7. The method of claim 1, further comprising depositing polycrystalline silicon doped with BF₃in the isolation trench, wherein the source of F atoms comprises the doped polycrystalline silicon.

8. The method of claim 1, further comprising forming a WSi_x:F layer in at least one of the plurality of transistors, wherein the source of F atoms comprises the WSi_x:F layer.

9. A fluorine-passivated CIS made by the method of claim 1.

10. A CIS comprising an array of pixels, each pixel comprising a pinned photodiode, an isolation trench, and a plurality of transistors, wherein at least one of the pinned photodiode, isolation trench, or one of the plurality of transistors comprises fluorine.

11. The CIS of claim 10, wherein the pinned photodiode comprises fluorine in an amount sufficient to passivate a space charge region in the pinned photodiode.

12. The CIS of claim 10, wherein the pinned photodiode comprises fluorine in an amount sufficient to passivate a surface of the pinned photodiode.

13. The CIS of claim 10, wherein a layer on a sidewall of the isolation trench comprises fluorine in an amount sufficient to passivate a surface of the layer.

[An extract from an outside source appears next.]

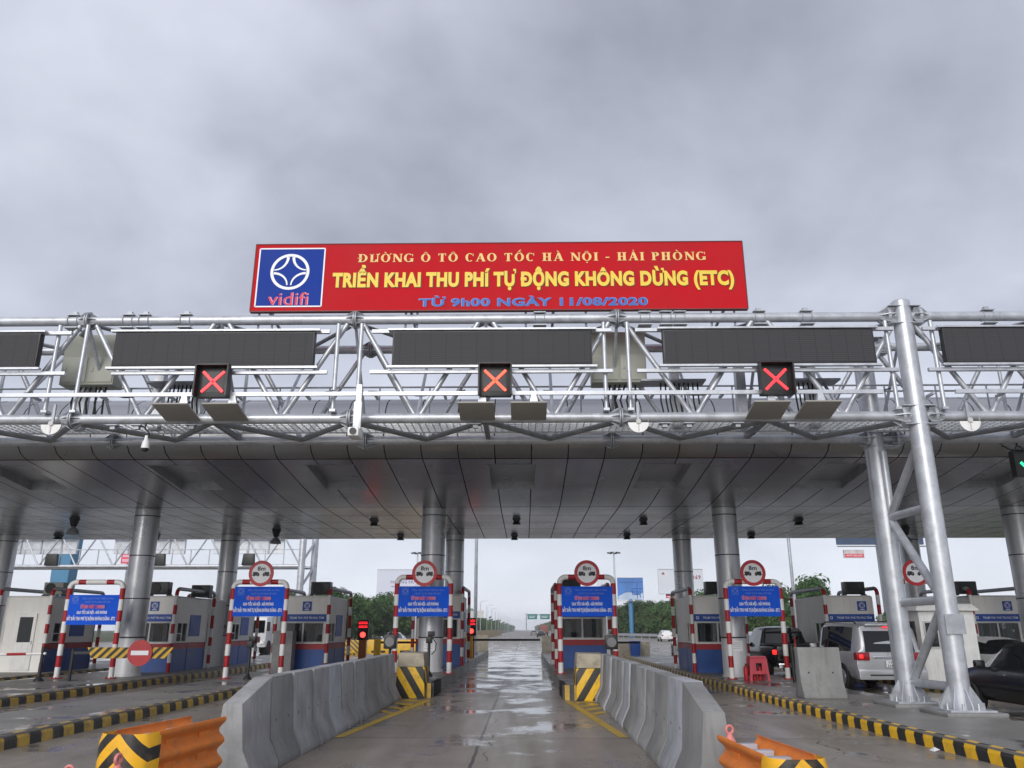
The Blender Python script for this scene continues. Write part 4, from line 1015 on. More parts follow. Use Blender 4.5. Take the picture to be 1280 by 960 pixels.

14. The CIS of claim 10, wherein one or more of the plurality of transistors comprises an interfacial layer, the interfacial layer comprising fluorine in an amount sufficient to passivate a surface of the interfacial layer.

15. The CIS of claim 14, wherein the interfacial layer is adjacent to a gate dielectric.

16. The CIS of claim 10, wherein the CIS comprises fluorine in an amount sufficient to reduce the dark current of a pixel of the CIS relative to the dark current in a substantially identical pixel without fluorine.

17. The CIS of claim 10, wherein the fluorine passivates a silicon-containing surface or region by forming Si—F bonds.